Music for Fall


Hannah Cohen

Fall is a time of falling leaves, Halloween spirit, and quiet contemplation.

The Owl is back, and with it the gray skies and Jack O’Lanterns of fall, a time of melancholy and mystery and glorious displays of brightly colored leaves blanketing every square inch of the roads. And of course, like all seasons, there is an endless amount of music that bundles this time in an all-embracing hug.

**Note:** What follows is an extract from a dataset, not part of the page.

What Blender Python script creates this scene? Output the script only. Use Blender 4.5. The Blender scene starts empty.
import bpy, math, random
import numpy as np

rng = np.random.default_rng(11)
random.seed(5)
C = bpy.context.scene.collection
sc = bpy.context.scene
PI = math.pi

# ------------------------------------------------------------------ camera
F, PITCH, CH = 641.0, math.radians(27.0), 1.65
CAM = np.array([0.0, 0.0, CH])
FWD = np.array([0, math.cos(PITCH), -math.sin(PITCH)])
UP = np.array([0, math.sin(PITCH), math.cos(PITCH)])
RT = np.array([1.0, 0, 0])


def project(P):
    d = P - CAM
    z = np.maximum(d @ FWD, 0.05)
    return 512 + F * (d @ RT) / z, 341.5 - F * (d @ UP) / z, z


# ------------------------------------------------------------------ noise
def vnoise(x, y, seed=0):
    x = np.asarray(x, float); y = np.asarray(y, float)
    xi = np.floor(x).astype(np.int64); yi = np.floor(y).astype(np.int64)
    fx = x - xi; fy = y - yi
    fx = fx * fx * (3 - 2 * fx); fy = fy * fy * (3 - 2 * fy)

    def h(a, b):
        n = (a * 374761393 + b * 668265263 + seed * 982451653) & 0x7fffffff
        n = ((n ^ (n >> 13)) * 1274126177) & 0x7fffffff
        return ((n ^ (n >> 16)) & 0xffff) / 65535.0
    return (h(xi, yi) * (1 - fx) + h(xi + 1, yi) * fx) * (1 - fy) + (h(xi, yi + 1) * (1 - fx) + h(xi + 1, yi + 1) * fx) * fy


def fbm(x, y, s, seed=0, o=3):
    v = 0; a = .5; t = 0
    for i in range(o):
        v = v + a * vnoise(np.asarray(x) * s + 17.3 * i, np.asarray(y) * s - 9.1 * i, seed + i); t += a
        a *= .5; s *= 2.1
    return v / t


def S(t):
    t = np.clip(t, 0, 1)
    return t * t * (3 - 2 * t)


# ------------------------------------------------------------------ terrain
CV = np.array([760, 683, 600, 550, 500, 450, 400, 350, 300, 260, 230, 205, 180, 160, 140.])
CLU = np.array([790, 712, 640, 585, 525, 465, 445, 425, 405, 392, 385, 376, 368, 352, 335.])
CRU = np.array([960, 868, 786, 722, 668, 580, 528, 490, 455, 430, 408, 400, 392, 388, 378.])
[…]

Helplessness Blues, Fleet Foxes

“So now I am older/Than my mother and father/When they had their daughter/Now what does that say about me?” trills Fleet Foxes’ frontman Robin Pecknold mere moments into the folk-rock band’s second album Helplessness Blues. “In dearth or in excess/Both the slave and the empress/Will return to the dirt I guess/Naked as when they came”, Pecknold adds, a brutal truth that would be difficult to handle in any other song. Yet in Helplessness Blues it settles upon the listener like a warm blanket, and it is there that the magic of Helplessness Blues lies. The entire album is very dark lyrically, but the band manages to make every song pure ear candy while still retaining all of the emotional value that Pecknold’s lyrics entail. The most touching moments are also the simplest, exemplified by the somber “Someone You’d Admire”. “I walk with others in me yearning to get out/Claw at my skin and gnash their teeth and shout/One of them wants only to be someone you’d admire/ One would as soon just throw you on the fire”. Pecknold’s lyrics are as gorgeous as they are heartbreaking, and when paired with the band’s striking multi-layered compositions, it creates an album that is moving, epic, and personal all at once.

Pink Moon, Nick Drake

Pink Moon is, quite honestly, an anomaly of an album. The entire thing is just Nick Drake and his guitar, yet the atmosphere it emits is practically unmatched by anything else in popular music. The melancholy Drake coerces out of his voice and strings is stunning, and despite being under thirty minutes in length, Pink Moon feels like a journey. The story of Drake surrounding the release of the album is a tragedy. A tortured master of his craft, he went unnoticed during his brief lifetime. Unfortunately, Drake’s demons seep into the music heavily. An aura of sadness envelops every song on the album as if Drake knew that he didn’t have much longer left. Nevertheless, the album is also very comforting, as the way it was recorded makes it sound like Drake is singing directly to the listener, making the whole experience feel very mellow. The beauty of Pink Moon is difficult to put into words, so it’s best to just throw it on and let it wash over you.